>> BEGIN Provided material

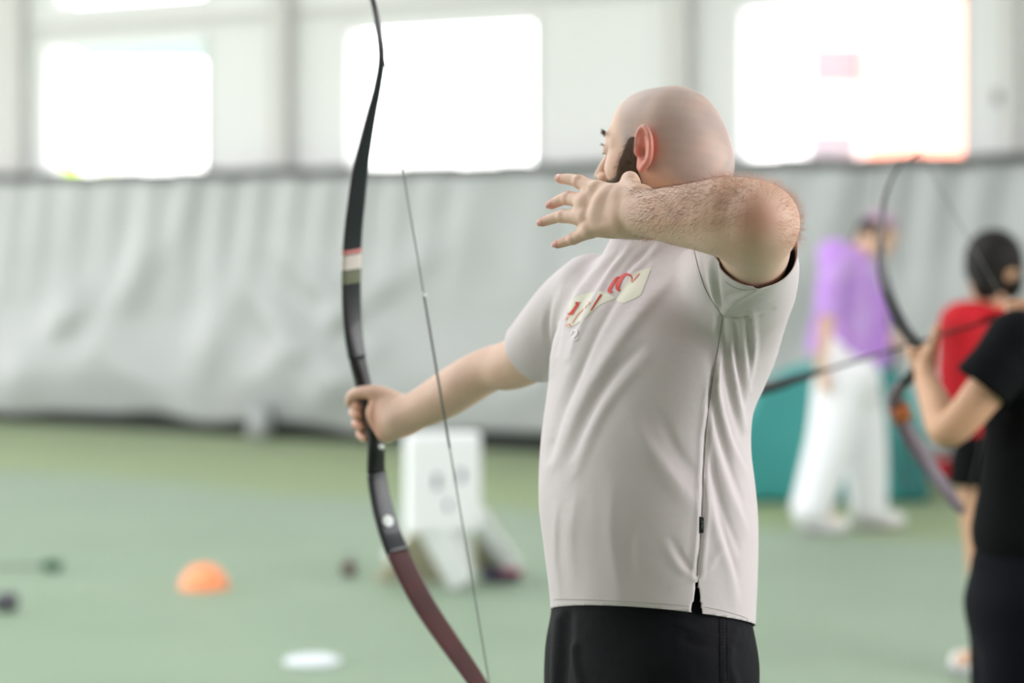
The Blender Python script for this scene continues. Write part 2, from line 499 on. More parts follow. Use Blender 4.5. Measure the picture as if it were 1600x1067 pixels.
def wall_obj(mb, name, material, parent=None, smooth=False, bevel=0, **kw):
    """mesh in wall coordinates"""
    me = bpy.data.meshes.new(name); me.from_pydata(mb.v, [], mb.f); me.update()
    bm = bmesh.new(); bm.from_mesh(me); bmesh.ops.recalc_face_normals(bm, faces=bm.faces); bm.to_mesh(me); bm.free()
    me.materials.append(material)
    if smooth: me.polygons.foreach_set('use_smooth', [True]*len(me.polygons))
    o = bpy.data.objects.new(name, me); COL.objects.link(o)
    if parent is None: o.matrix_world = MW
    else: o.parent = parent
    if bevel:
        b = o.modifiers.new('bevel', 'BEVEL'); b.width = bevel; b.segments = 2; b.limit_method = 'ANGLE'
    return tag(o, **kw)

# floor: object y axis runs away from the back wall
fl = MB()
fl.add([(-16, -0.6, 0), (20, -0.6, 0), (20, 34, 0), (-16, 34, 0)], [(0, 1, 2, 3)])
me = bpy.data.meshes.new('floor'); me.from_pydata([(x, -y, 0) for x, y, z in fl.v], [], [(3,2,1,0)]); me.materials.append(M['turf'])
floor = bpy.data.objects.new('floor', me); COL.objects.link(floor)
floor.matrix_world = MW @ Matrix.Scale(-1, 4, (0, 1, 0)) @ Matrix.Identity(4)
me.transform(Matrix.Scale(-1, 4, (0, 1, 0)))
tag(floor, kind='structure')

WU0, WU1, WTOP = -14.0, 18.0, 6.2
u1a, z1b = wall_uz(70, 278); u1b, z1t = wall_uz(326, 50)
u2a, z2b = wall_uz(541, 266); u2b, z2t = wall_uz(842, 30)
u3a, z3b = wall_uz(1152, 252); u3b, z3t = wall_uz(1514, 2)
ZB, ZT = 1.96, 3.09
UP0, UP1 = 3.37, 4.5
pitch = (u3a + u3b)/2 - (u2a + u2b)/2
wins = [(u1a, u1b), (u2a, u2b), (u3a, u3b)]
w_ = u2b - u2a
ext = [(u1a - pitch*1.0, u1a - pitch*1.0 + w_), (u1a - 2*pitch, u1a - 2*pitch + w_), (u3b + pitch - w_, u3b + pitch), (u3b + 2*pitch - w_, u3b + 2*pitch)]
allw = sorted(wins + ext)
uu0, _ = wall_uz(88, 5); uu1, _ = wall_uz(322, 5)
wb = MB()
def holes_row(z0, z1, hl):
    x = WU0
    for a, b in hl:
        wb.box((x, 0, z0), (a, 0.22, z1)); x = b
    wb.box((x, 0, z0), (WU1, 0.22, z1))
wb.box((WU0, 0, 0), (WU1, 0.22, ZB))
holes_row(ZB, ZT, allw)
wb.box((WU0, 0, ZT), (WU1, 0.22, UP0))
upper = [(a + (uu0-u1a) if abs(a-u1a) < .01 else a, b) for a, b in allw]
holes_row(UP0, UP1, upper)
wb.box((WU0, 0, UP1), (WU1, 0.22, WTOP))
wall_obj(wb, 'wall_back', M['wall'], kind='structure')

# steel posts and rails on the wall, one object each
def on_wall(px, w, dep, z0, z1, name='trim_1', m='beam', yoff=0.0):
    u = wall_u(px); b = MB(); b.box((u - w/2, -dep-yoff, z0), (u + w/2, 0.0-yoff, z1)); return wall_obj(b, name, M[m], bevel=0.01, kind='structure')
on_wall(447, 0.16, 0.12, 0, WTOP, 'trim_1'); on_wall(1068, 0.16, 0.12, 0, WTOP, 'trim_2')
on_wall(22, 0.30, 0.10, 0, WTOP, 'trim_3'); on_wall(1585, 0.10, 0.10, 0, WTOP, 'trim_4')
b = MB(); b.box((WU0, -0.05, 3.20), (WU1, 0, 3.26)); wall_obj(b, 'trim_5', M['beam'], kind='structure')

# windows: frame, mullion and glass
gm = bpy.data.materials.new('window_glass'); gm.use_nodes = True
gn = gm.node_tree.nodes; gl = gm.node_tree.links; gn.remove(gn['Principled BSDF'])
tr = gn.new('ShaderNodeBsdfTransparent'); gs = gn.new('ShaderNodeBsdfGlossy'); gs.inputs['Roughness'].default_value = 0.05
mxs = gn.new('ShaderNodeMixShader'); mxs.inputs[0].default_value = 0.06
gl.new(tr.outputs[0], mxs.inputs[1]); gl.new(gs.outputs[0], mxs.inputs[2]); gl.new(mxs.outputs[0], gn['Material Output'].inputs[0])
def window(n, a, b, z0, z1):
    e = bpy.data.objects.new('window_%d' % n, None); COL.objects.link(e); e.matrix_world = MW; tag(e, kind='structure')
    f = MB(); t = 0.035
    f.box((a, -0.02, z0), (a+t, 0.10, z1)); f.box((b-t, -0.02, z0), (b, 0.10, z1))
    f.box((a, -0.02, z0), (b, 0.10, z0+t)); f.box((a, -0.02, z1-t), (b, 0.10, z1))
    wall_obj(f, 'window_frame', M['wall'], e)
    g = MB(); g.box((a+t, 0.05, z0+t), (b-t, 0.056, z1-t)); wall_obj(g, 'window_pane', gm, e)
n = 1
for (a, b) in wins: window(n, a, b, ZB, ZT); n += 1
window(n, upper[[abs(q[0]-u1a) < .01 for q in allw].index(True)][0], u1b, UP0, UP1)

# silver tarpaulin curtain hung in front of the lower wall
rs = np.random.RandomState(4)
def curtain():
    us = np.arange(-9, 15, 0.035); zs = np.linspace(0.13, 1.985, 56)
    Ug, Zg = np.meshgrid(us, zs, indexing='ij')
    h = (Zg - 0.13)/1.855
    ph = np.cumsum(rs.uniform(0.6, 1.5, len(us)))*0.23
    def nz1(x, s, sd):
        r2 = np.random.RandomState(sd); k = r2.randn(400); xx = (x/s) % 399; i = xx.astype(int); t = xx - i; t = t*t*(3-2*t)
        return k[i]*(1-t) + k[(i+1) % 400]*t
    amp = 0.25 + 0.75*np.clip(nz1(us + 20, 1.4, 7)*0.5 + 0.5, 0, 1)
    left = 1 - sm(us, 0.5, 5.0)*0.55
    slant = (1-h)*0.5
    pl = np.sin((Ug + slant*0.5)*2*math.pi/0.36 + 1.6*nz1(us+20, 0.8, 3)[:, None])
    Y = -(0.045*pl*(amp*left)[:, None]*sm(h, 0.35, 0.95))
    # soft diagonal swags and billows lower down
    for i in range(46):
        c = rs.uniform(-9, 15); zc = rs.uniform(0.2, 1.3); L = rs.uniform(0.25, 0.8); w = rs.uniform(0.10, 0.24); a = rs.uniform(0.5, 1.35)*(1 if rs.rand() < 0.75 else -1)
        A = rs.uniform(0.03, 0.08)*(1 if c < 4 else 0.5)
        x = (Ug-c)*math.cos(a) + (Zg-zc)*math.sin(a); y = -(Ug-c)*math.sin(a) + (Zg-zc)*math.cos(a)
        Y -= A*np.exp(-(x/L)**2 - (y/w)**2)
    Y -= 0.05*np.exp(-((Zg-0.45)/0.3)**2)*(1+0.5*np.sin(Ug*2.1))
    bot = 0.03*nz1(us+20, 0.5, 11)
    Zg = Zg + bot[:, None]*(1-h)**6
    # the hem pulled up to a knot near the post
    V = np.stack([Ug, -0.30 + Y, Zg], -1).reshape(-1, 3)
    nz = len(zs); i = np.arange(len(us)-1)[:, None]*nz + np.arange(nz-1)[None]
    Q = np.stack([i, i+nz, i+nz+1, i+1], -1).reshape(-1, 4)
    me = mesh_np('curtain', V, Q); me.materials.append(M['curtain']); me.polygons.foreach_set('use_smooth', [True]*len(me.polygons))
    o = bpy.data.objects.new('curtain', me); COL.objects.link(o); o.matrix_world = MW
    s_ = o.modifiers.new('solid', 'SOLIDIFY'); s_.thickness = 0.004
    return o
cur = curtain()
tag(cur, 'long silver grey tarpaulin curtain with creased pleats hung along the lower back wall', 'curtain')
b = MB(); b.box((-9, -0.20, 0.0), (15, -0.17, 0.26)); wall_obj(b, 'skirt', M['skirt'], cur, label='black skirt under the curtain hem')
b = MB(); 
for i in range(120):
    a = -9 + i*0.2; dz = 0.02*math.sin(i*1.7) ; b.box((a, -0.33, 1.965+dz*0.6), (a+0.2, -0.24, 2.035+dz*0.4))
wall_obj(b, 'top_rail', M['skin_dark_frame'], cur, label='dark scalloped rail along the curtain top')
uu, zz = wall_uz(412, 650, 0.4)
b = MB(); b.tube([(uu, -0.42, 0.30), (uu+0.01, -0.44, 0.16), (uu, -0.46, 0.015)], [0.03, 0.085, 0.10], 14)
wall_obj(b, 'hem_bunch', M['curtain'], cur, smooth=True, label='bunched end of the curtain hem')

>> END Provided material

[What you should do] Repeat, exactly and in full, each line from the start of the data to the line that contains "tag(floor, kind='structure')". Pictures do not go in.

[Result for this task]
The Blender Python script for this scene continues. Write part 2, from line 499 on. More parts follow. Use Blender 4.5. Measure the picture as if it were 1600x1067 pixels.
def wall_obj(mb, name, material, parent=None, smooth=False, bevel=0, **kw):
    """mesh in wall coordinates"""
    me = bpy.data.meshes.new(name); me.from_pydata(mb.v, [], mb.f); me.update()
    bm = bmesh.new(); bm.from_mesh(me); bmesh.ops.recalc_face_normals(bm, faces=bm.faces); bm.to_mesh(me); bm.free()
    me.materials.append(material)
    if smooth: me.polygons.foreach_set('use_smooth', [True]*len(me.polygons))
    o = bpy.data.objects.new(name, me); COL.objects.link(o)
    if parent is None: o.matrix_world = MW
    else: o.parent = parent
    if bevel:
        b = o.modifiers.new('bevel', 'BEVEL'); b.width = bevel; b.segments = 2; b.limit_method = 'ANGLE'
    return tag(o, **kw)

# floor: object y axis runs away from the back wall
fl = MB()
fl.add([(-16, -0.6, 0), (20, -0.6, 0), (20, 34, 0), (-16, 34, 0)], [(0, 1, 2, 3)])
me = bpy.data.meshes.new('floor'); me.from_pydata([(x, -y, 0) for x, y, z in fl.v], [], [(3,2,1,0)]); me.materials.append(M['turf'])
floor = bpy.data.objects.new('floor', me); COL.objects.link(floor)
floor.matrix_world = MW @ Matrix.Scale(-1, 4, (0, 1, 0)) @ Matrix.Identity(4)
me.transform(Matrix.Scale(-1, 4, (0, 1, 0)))
tag(floor, kind='structure')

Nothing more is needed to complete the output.